House Democrats including Representatives Tom Suozzi of New York, Mikie Sherrill of New Jersey and Josh Gottheimer of New Jersey have made clear that they will not support the broader spending package without a SALT repeal. Mr. Gottheimer wore a large button emblazoned with the words “no SALT, no dice” to votes on Capitol Hill on Tuesday. Senator Chuck Schumer of New York, the majority leader, has also voiced support for getting rid of the cap.

“We’ve been fighting for this for years,” Mr. Gottheimer said on Tuesday, adding that reinstating the full deduction would amount to giving “tax relief to families that deserve it and who got hosed in 2017.”

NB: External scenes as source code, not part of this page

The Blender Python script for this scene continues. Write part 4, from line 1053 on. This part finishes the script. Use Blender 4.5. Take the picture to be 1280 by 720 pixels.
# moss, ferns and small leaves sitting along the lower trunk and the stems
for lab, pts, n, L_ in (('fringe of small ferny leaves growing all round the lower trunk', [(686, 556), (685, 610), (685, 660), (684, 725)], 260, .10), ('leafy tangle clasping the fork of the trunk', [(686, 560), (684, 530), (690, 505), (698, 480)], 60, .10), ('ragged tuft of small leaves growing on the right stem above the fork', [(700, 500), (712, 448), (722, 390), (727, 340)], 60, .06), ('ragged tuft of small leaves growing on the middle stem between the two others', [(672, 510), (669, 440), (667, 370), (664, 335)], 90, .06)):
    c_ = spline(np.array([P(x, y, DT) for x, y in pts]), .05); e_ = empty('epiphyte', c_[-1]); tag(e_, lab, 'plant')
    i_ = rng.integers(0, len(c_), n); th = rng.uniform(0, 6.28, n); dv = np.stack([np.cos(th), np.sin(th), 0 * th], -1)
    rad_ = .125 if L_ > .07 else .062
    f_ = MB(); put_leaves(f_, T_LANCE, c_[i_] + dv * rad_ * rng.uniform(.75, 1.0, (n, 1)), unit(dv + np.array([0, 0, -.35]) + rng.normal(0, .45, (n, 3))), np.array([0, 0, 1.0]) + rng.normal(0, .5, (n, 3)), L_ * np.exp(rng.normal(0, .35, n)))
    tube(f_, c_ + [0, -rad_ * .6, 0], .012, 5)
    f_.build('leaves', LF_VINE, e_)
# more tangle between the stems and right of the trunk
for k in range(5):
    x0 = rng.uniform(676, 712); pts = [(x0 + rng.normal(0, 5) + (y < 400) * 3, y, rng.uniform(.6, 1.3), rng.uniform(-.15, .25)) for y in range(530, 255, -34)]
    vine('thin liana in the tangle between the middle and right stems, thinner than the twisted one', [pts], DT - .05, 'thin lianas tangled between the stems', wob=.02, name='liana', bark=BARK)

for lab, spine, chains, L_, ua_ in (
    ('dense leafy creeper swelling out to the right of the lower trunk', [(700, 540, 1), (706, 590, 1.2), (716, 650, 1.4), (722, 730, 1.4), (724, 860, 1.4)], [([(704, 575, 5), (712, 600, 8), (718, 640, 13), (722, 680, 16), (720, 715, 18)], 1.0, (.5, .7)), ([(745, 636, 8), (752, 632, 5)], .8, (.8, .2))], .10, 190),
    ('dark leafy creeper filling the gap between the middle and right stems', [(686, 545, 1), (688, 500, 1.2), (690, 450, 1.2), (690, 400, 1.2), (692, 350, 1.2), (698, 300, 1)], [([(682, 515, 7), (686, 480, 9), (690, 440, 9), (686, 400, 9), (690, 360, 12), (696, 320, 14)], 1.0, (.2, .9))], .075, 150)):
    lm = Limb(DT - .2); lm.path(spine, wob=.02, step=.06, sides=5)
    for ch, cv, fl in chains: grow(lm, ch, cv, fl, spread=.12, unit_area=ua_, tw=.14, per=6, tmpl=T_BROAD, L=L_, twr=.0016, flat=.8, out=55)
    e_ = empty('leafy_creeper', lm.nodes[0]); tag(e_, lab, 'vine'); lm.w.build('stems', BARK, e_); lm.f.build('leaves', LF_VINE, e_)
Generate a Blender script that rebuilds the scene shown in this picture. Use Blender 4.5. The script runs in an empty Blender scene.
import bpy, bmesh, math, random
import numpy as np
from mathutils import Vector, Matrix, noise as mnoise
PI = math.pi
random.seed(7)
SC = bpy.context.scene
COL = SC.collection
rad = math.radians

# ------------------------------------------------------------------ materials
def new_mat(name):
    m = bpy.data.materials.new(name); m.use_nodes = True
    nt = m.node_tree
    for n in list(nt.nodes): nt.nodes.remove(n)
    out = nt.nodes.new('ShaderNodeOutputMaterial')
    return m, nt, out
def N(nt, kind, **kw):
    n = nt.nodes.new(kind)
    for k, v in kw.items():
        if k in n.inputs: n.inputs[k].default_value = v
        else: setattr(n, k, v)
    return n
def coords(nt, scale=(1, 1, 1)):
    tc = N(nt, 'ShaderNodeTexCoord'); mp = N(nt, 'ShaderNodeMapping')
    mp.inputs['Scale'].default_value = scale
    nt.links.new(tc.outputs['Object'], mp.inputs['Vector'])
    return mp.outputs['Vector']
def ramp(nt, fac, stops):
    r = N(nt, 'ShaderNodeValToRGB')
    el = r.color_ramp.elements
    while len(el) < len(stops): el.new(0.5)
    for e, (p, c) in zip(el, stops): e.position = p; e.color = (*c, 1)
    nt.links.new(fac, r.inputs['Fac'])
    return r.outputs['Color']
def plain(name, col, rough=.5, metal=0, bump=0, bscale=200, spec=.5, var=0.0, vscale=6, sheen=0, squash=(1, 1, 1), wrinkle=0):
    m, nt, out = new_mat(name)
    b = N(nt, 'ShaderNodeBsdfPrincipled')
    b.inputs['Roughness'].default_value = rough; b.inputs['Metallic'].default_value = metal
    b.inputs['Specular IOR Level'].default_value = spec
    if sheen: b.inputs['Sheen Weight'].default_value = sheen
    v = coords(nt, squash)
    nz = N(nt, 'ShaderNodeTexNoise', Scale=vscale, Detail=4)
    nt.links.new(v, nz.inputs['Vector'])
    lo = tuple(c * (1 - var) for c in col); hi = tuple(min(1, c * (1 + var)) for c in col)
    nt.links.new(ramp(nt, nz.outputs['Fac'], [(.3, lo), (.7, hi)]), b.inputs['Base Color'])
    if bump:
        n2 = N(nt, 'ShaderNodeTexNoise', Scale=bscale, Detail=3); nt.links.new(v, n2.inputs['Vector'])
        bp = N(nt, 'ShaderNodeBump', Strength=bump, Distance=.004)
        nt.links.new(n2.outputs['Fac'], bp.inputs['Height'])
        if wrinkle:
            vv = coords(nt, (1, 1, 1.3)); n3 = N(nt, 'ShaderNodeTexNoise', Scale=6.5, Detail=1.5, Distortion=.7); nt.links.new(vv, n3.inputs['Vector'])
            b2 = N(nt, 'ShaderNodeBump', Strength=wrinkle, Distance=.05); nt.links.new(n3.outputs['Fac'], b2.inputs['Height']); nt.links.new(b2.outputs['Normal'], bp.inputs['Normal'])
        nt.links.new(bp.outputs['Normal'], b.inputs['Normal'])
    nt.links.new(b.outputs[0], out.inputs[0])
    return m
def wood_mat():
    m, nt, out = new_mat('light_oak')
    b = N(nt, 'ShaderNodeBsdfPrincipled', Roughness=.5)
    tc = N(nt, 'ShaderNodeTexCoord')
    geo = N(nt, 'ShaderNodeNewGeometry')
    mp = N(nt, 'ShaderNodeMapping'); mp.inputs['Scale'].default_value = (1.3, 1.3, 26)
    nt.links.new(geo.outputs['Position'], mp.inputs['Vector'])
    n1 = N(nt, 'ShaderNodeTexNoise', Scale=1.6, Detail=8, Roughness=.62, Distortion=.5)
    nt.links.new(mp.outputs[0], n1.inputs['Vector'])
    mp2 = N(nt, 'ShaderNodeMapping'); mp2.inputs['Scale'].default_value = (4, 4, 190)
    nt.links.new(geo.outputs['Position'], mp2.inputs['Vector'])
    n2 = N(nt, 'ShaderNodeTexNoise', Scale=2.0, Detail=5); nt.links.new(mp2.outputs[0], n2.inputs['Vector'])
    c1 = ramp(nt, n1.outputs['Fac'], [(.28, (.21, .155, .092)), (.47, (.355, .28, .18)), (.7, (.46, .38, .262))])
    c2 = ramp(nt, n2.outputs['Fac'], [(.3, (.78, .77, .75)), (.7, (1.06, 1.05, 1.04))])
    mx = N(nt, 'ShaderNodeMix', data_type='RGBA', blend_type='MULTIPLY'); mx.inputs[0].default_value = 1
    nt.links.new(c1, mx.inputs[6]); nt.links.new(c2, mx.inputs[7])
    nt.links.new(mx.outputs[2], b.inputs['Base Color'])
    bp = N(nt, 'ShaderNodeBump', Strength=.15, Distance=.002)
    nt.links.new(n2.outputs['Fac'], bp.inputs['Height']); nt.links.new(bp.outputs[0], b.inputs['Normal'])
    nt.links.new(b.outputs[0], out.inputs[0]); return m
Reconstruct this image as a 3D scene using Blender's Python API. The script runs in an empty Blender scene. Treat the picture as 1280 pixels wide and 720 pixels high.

Delaying the cap for five years in a 10-year window could effectively allow lawmakers to claim that the proposal would not have an impact on the package’s cost. Yet some Democrats appeared confident that lawmakers would act again in five years to prevent the cap from going back into effect.

“It’ll be pretty clear when they get tax relief, it’s going to be hard to take that back,” Mr. Gottheimer said, referring to families in his district.

The SALT limit resulted in tax increases for wealthier Americans beginning in 2018, particularly higher earners from high-tax states, and helped Democrats capture some House seats that Republicans previously held in New Jersey, California and elsewhere.

The deduction is largely used by wealthy homeowners who itemize their deductions and live in states and cities with high taxes, which tend to be led by Democrats. Democrats accused Republicans of using the cap to pay for other tax cuts for the rich and to penalize liberal states.

“My guess is the majority of Americans with a net worth of $50 to $300 million would get a tax cut under the Build Back Better plan with a full repeal of SALT,” Jason Furman, an economist at Harvard who was the chairman of the White House Council of Economic Advisers under President Barack Obama, said on Twitter on Tuesday. “The bill would do more for the super-rich than it does for climate change, childcare or preschool. That’s obscene.”

But several lawmakers in the New York and New Jersey delegations have warned that their votes for the domestic policy package hinged on the inclusion of the provision, and Democrats have haggled for months over a possible solution.

“We’re still going at it over it,” said Representative Richard E. Neal of Massachusetts, the Democratic chairman of the Ways and Means Committee, who joked on Tuesday that he had earned “a Ph.D. in the SALT deduction because it’s been argued from every perspective I can think of.”

The Committee for a Responsible Federal Budget described the repeal of the SALT cap as a “regressive” tax cut, estimating that it would cost $90 billion a year in lost government revenue. The wealthiest would make out the best, with a SALT cap repeal distributing more than $300,000 per household in the top 0.1 percent of earners and only $40 for a middle-income family over the first two years.

“With the SALT cap repealed and current tax rates retained, in fact, the reconciliation package might actually offer a net tax cut for most high-income households,” the group said.

The right-leaning Tax Foundation estimated that repealing the cap would increase after-tax income of the top 1 percent of earners by 2.8 percent, while the bottom 80 percent would get minimal benefit.

Republicans seized on the agreement on Tuesday, accusing Democrats of hypocrisy for backing an “anti-progressive” handout.